Durante a coletiva online de imprensa, Luiz Carlos Bresser Pereira, economista, ex-ministro da Fazenda do governo José Sarney e também membro da Comissão Arns, disse ser evidente “a influência de políticos por trás de ações da polícia”, como na operação feita no Jacarezinho.

Ele afirmou que, quando a Comissão foi formada em 2019, seus fundadores previam que a situação dos direitos humanos no Brasil, “que vinha melhorando”, pioraria muito com o novo presidente, “que é um estimulador de violência”.

“Infelizmente, isso se confirmou. A relação que a polícia do Rio de Janeiro tem hoje com a população pobre das favelas não é uma relação de serviço, mas é uma relação de guerra. E nessa guerra, eles sabem que têm o apoio do presidente, do vice-presidente e do governador do estado. Isso é muito grave”, denunciou.

Segundo Bresser Pereira, as manifestações de junho de 2013 iniciaram um “ciclo infernal”, que ele espera estar terminando com as manifestações 29M da última semana. “Nesse período, nós tivemos um impeachment, uma grande crise econômica e a eleição de um populista de extrema direita.

Trâmite da ação

O próximo passo, de acordo com a Comissão, é o pedido de informações ao governo brasileiro que será enviado pelas relatorias. Os membros da Comissão explicaram que o apelo é “urgente” por conta da gravidade da situação.

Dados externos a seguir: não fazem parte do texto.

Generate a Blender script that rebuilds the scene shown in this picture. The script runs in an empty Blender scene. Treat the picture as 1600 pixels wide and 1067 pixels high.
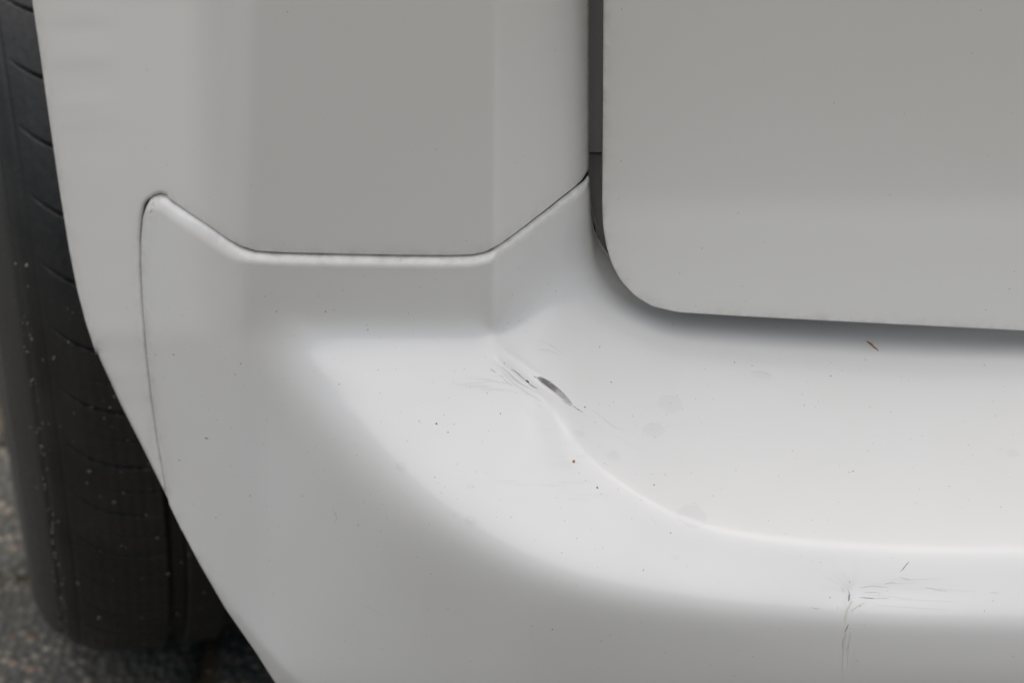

“Esse questionamento e a resposta do Brasil vão para uma lista de casos que é apresentada em cada sessão do Conselho de Direitos Humanos. E por aí a gente vai medir o grau, a qualidade da resposta do Brasil, o grau de cooperação, a necessidade de se vir um especialista externo, da capacidade do Brasil em responder para isso. O resultado global vai mostrar a capacidade do Brasil de cooperar com os mecanismos internacionais ou não. O Brasil voltará a cooperar, a se engajar com a comunidade internacional ou continuará rumando para ser um pária internacional?”, questiona o advogado Paulo Lugon Arantes, que atua em direito internacional e direitos humanos na ONU.